Fritz Lang's M was made in 1931, in a Germany witnessing the rapid growth of the Nazi party. When I first saw the movie, I took it to be an ominous foreshadowing of the dangers of a totalitarian state, where mob violence against undesirables is rampant and the authorities ruthlessly put the supposed good of society over people's individual freedoms. The incredibly bleak view of Berlin which Fritz Lang depicts in the movie could let me see it no other way. It was clear, at least at first glance, that the audience was to react with disgust at the oppressive tactics the police employ to catch the child murderer, measures that make the city of Berlin a most unpleasant place to live. I thought the movie perhaps may even have reflected Lang's horror at the Nazi party--a disgust reflected in 1933 when, after Goebbels offered to make him head of the German film industry, he chose to flee the country instead.
But my certainty of this interpretation as an accurate meaning of the film began to change somewhat on second viewing.

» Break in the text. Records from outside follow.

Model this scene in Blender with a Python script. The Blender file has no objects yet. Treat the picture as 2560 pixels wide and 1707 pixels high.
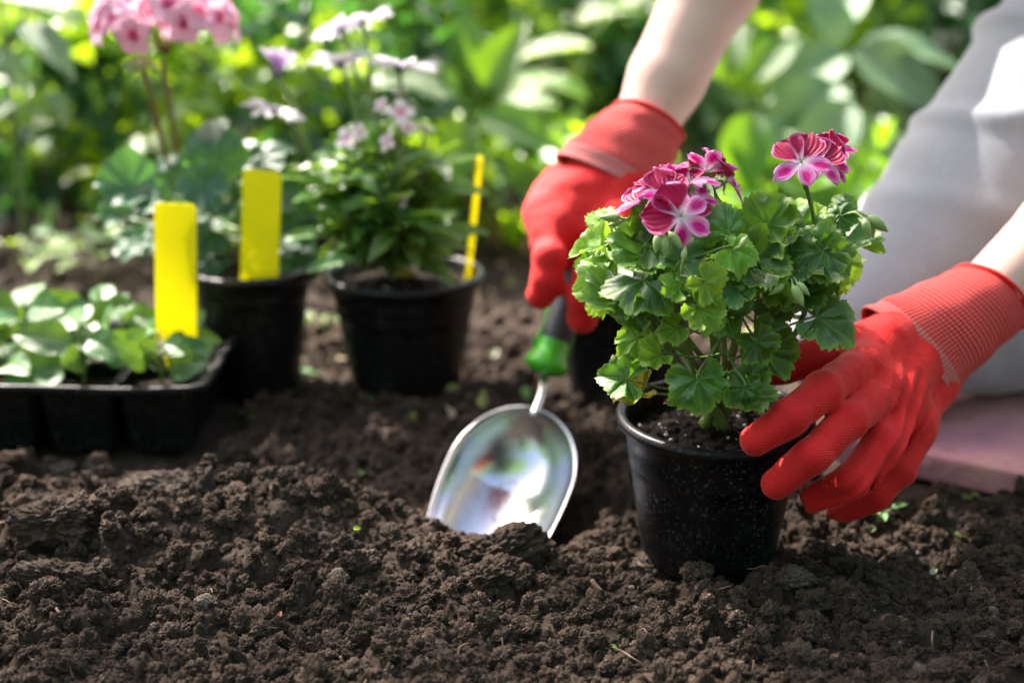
import bpy, math, random
import numpy as np
from mathutils import Vector, Matrix

# ------------------------------------------------------------------ camera, sky, sun, exposure
sc = bpy.context.scene
COL = sc.collection
R = math.radians
FPX, CAMZ, PITCH = 3555.0, 0.426, R(17.4)
cam_d = bpy.data.cameras.new('camera')
cam = bpy.data.objects.new('camera', cam_d)
COL.objects.link(cam)
cam.location = (0, 0, CAMZ)
cam.rotation_euler = (R(90) - PITCH, 0, 0)
cam_d.sensor_width = 36
cam_d.lens = 36 * FPX / 2560
cam_d.clip_start = 0.02
cam_d.clip_end = 300
cam_d.dof.use_dof = True
cam_d.dof.focus_distance = 0.872
cam_d.dof.aperture_fstop = 2.9
sc.camera = cam

SUN_TO = Vector((-0.50, 0.60, 0.92)).normalized()      # direction towards the sun: behind and left
world = bpy.data.worlds.new('World')
sc.world = world
world.use_nodes = True
wn = world.node_tree
sky = wn.nodes.new('ShaderNodeTexSky')
sky.sky_type = 'NISHITA'
sky.sun_disc = False
sky.sun_elevation = math.asin(SUN_TO.z)
sky.sun_rotation = math.atan2(SUN_TO.x, SUN_TO.y)
sky.air_density = 1.0
sky.dust_density = 5.0
sky.ozone_density = 0.6
bg = wn.nodes['Background']
bg.inputs['Strength'].default_value = 0.115
wn.links.new(sky.outputs[0], bg.inputs['Color'])
sun_d = bpy.data.lights.new('sun', 'SUN')
sun_d.energy = 5.0
sun_d.angle = R(0.55)
sun_d.color = (1.0, 0.95, 0.86)
sun = bpy.data.objects.new('sun', sun_d)
sun.rotation_euler = (-SUN_TO).to_track_quat('-Z', 'Y').to_euler()
sun.location = (-3, 4, 5)
COL.objects.link(sun)
sc.view_settings.view_transform = 'Standard'
sc.view_settings.look = 'None'
sc.view_settings.exposure = 2.25
sc.view_settings.use_white_balance = True
sc.view_settings.white_balance_temperature = 6600
sc.view_settings.white_balance_tint = 14
sc.view_settings.gamma = 1.0
sc.view_settings.use_curve_mapping = False
sc.cycles.use_denoising = True
sc.cycles.max_bounces = 8
sc.cycles.diffuse_bounces = 4
sc.cycles.transmission_bounces = 4
sc.cycles.sample_clamp_indirect = 10
sc.cycles.use_adaptive_sampling = False

rng = np.random.default_rng(7)
random.seed(7)

# ------------------------------------------------------------------ projection helpers
CP, SP = math.cos(PITCH), math.sin(PITCH)
def ray(px, py):
    u = (px - 1280) / FPX
    v = (853.5 - py) / FPX
    return Vector((u, CP + v * SP, -SP + v * CP))
def P(px, py, D):
    d = ray(px, py)
    return Vector((0, 0, CAMZ)) + d * (D / d.y)
def G(px, py, z=0.0):
    d = ray(px, py)
    return Vector((0, 0, CAMZ)) + d * ((z - CAMZ) / d.z)
def proj(p):
    x, y, z = p[0], p[1], p[2] - CAMZ
    dep = y * CP - z * SP
    up = y * SP + z * CP
    return 1280 + FPX * x / dep, 853.5 - FPX * up / dep

# ------------------------------------------------------------------ numpy noise
def _hash(ix, iy, iz, seed):
    h = (ix.astype(np.int64) * 374761393 + iy.astype(np.int64) * 668265263 + iz.astype(np.int64) * 2147483647 + seed * 1274126177) & 0xFFFFFFFF
    h = ((h ^ (h >> 13)) * 1274126177) & 0xFFFFFFFF
    h = ((h ^ (h >> 16)) * 2246822519) & 0xFFFFFFFF
    h = (h ^ (h >> 13)) & 0xFFFFFFFF
    return h.astype(np.float64) / 4294967295.0
def vnoise2(x, y, seed=0):
    ix, iy = np.floor(x), np.floor(y)
    fx, fy = x - ix, y - iy
    fx = fx * fx * (3 - 2 * fx); fy = fy * fy * (3 - 2 * fy)
    z = np.zeros_like(ix)
    a = _hash(ix, iy, z, seed); b = _hash(ix + 1, iy, z, seed)
    c = _hash(ix, iy + 1, z, seed); d = _hash(ix + 1, iy + 1, z, seed)
    return (a * (1 - fx) + b * fx) * (1 - fy) + (c * (1 - fx) + d * fx) * fy - 0.5
def vnoise3(x, y, z, seed=0):
    ix, iy, iz = np.floor(x), np.floor(y), np.floor(z)
    f = [x - ix, y - iy, z - iz]
    f = [t * t * (3 - 2 * t) for t in f]
    out = 0
    for a in (0, 1):
        for b in (0, 1):
            for c in (0, 1):
                w = (f[0] if a else 1 - f[0]) * (f[1] if b else 1 - f[1]) * (f[2] if c else 1 - f[2])
                out = out + w * _hash(ix + a, iy + b, iz + c, seed)
    return out - 0.5
def fbm2(x, y, s, octs=4, seed=0):
    out = 0; amp = 1.0; f = 1.0 / s
    for i in range(octs):
        out = out + amp * vnoise2(x * f + 17.3 * i, y * f - 9.1 * i, seed + i)
        amp *= 0.5; f *= 2.03
    return out
def clods(x, y, s, seed, rmin=0.35, rmax=0.8):
    """rounded lumps of random size sitting side by side: their height over the plane"""
    gx, gy = x / s, y / s
    ix, iy = np.floor(gx), np.floor(gy)
    best = np.zeros_like(gx)
    z0 = np.zeros_like(ix)
    for a in (-1, 0, 1):
        for b in (-1, 0, 1):
            cx, cy = ix + a, iy + b
            jx = cx + _hash(cx, cy, z0, seed); jy = cy + _hash(cx, cy, z0, seed + 1)
            rr = rmin + (rmax - rmin) * _hash(cx, cy, z0, seed + 2) ** 1.7
            sq = 0.7 + 0.6 * _hash(cx, cy, z0, seed + 3)
            d2 = ((gx - jx) * sq) ** 2 + ((gy - jy) / sq) ** 2
            h = np.sqrt(np.maximum(rr * rr - d2, 0)) * (0.55 + 0.6 * _hash(cx, cy, z0, seed + 4))
            best = np.maximum(best, h)
    return best * s

# ------------------------------------------------------------------ mesh helpers
def npmesh(name, V, F, smooth=True, uv=None, attrs=None):
    V = np.asarray(V, dtype=np.float32).reshape(-1, 3)
    me = bpy.data.meshes.new(name)
    if isinstance(F, np.ndarray):
        n, k = F.shape
        me.vertices.add(len(V)); me.vertices.foreach_set('co', V.ravel())
        me.loops.add(n * k); me.loops.foreach_set('vertex_index', F.astype(np.int32).ravel())
        me.polygons.add(n)
        me.polygons.foreach_set('loop_start', np.arange(0, n * k, k, dtype=np.int32))
        me.update(calc_edges=True)
    else:
        me.from_pydata([tuple(v) for v in V], [], [tuple(f) for f in F])
    if smooth:
        me.polygons.foreach_set('use_smooth', np.ones(len(me.polygons), dtype=bool))
    if uv is not None:
        l = me.uv_layers.new(name='UVMap')
        vi = np.empty(len(me.loops), dtype=np.int32)
        me.loops.foreach_get('vertex_index', vi)
        l.data.foreach_set('uv', np.asarray(uv, dtype=np.float32)[vi].ravel())
    for k_, a in (attrs or {}).items():
        at = me.attributes.new(k_, 'FLOAT', 'POINT')
        at.data.foreach_set('value', np.asarray(a, dtype=np.float32))
    me.validate()
    return me
def obj(name, me, mat=None, parent=None, loc=None, **props):
    o = bpy.data.objects.new(name, me)
    COL.objects.link(o)
    if mat is not None and me is not None and len(me.materials) == 0:
        me.materials.append(mat)
    if parent is not None: o.parent = parent
    if loc is not None: o.location = loc
    for k_, v in props.items(): o[k_] = v
    return o
def thing(name, label, cat, loc=(0, 0, 0), group=None):
    o = bpy.data.objects.new(name, None)
    o.empty_display_size = 0.02
    COL.objects.link(o)
    o.location = loc
    o['label'] = label; o['category'] = cat
    if group: o['group'] = group
    return o
def tag(o, label, cat, group=None):
    o['label'] = label; o['category'] = cat
    if group: o['group'] = group
    return o
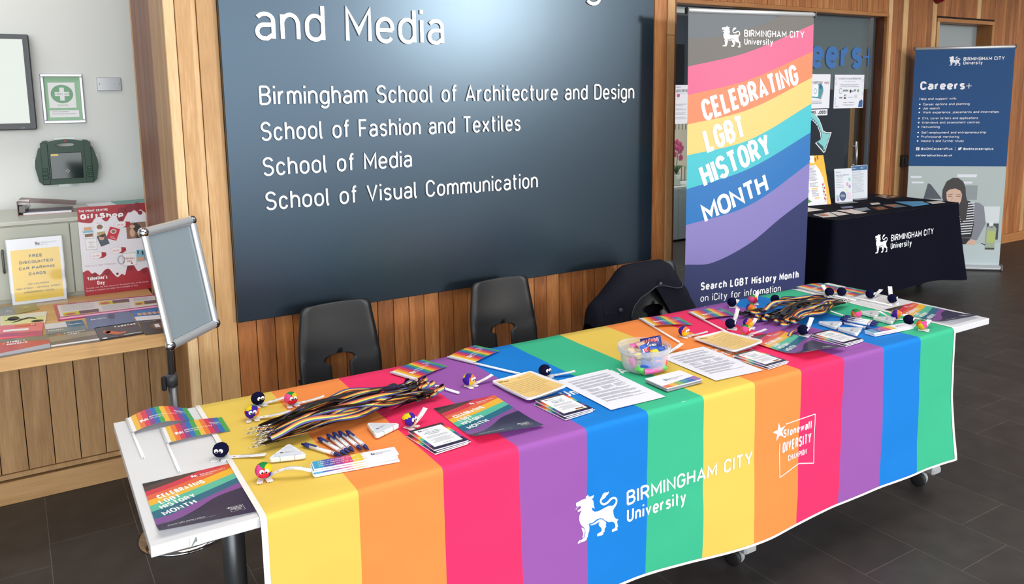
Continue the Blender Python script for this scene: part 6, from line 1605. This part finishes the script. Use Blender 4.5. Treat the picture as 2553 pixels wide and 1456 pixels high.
fs += [[i + n + hN, (i + 1) % n + n + hN, (i + 1) % n, i] for i in range(n)] + [[n + i, n + (i + 1) % hN, n + (i + 1) % hN + n + hN, n + i + n + hN] for i in range(hN)]
mb.add(V, fs, FGR); mb.build('case', parent=fb, bevel=.004)
MB().box((-.080, -.066, .030), (.074, -.0625, .172), mat('window_dark', (10, 34, 30), .08, 0, .6), bev=.002).build('clear_window', parent=fb)
for sx in (-1, 1):
    MB().box((sx * .104 - .017, -.068, .004), (sx * .104 + .017, -.0625, .228), FGR, bev=.002).build('side_band', parent=fb)
    for k in range(3): MB().box((sx * .108 - .014, -.073, .032 + k * .022), (sx * .108 + .014, -.0685, .048 + k * .022), FGR, bev=.003).build('latch_rib', parent=fb)
g = G(); g.rect(-.074, .156, -.040, .166, ink('label_yellow', (236, 206, 110)), 1); g.rect(-.006, .231, .004, .239, RED, 1); g.rect(-.004, .062, .002, .082, PALEGREY, 1); g.rect(-.011, .069, .009, .075, PALEGREY, 1)
g.build_into(MB(), upright(-.0665)).build('labels', parent=fb)
for a, b in (((-.05, -.011, -.022), (.052, -.001, .03)), ((-.055, -.011, .23), (.055, -.001, .256)), ((.14, -.011, .07), (.172, -.001, .16)), ((-.165, -.011, .10), (-.14, -.001, .145))): MB().box(a, b, CLEAR, bev=.003).build('wall_bracket', parent=fb)

# ================================================================ careers side
# --- notices on the glass
YN = YG - .0012
def glass_poster(label, x0, x1, z0, z1, deco, cat='poster', name='poster', group='notices on the glass'):
    o = thing(name, label, cat, ((x0 + x1) / 2, YN, z0), 0, group)
    W, H = x1 - x0, z1 - z0
    mb = MB().box((-W / 2, -.0008, 0), (W / 2, .0, H), PAPER); g = G(); deco(g, W, H); g.build_into(mb, lambda x, y, h: (x - W / 2, -.0008 - h, y)).build('printed_sheet', parent=o); return o
CARB = ink('careers_blue', (40, 96, 150), .5); CTEAL = ink('careers_teal', (70, 150, 160), .5)
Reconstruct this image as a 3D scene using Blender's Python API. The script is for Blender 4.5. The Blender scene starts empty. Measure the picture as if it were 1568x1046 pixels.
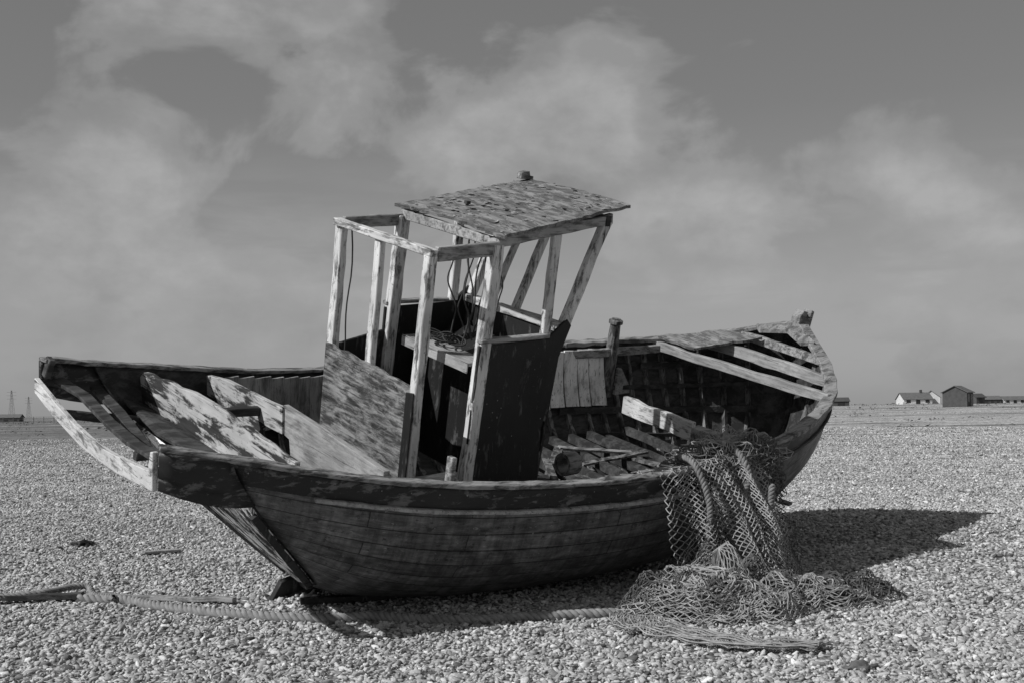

My earlier attitude was in part shaped by my perception that the police's high-handed and dictatorial tactics to investigate the murders were getting nowhere, and that their obsessive search of one particular house was barking up the wrong tree. But on second viewing, I changed my mind and began to believe that the house they had under close surveillance was in fact that of the killer (Peter Lorre). A check of the Internet Movie Database character names confirmed that. Now, suddenly, my original views of M as a warning against totalitarianism came into question; after all, one could make the claim from the movie that the police's oppressive tactics were effective and ultimately for the good of society.
My uncertainty as to M's meaning was heightened when I started to think more of the creative forces behind the movie. Clearly, its director Lang (whose mother was Jewish) held strongly anti-Nazi views. But the screenplay of M was co-written by Lang's wife Thea von Harbou, who herself was (or would become) a dedicated Nazi and would divorce Lang over the matter. Thus, the question was raised in my mind over whether it would be legitimate to believe a Nazi would have written a story with anti-totalitarian overtones, as I had first though M was.
Maybe then the answer to my question ultimately has to do with the different roles of the director and the screenwriter. Von Harbou may well not have intended her original screenplay to reflect negatively on the tactics of Nazism; thus, she portrayed the repressive methods of the police as ultimately effective. But in handing in the screenplay, she turned over control of the final direction of the movie to the director; M as we have it now thus reflects Lang's, not von Harbou's, ultimate vision. And by Lang's claustrophobic directing and heavy use of shadows, he may have in fact intended to undercut the message of the screenplay and make Berlin of the 1930's in fact to seem ominously sinister and oppressive. For this reason, my initial impression of the movie may have been correct: no matter what minor points may cast the impression otherwise, Lang had succeeded--via the overall tone and message of the movie--to make M a warning against the totalitarianism into which Germany was threatening to descend.